Looking ahead at future spending, Mets star Pete Alonso is set to become an unrestricted free agent after the 2024 season. Cohen said that he's going to let GM Billy Eppler handle those contraction discussions, and added that Alonso looks to be in great shape coming into spring training.

"Listen, I'm going to let Billy handle that and obviously at the right time we'll figure out what to do," Cohen said. "Pete's a tremendous player and he's a fan favorite. Listen, he just came in and I think he lost 15-20 pounds and in shape. He's a great ballplayer so we'll see how that goes."

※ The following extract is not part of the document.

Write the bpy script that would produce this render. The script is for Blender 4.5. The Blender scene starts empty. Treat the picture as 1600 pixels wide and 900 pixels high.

Lastly, Cohen was asked about the team's search for a new president, as he and Sandy Alderson mutually agreed to begin that search and conduct interviews back in September. He clarified that Alderson's role with the Mets is now an advisor to him, adding that he's more involved now and is "down there on Thursdays doing meeting with the staff."

"We are still looking," Cohen said. "Like I said, I have high standards. I don't feel like I'm in any rush because the people in management, they're senior people, they're very competent in what they do. So it's got to be someone I'm excited about bringing in. Meanwhile, I'm the CEO right now. I don't know if that's good or bad. When we find the right person, I'll hire them."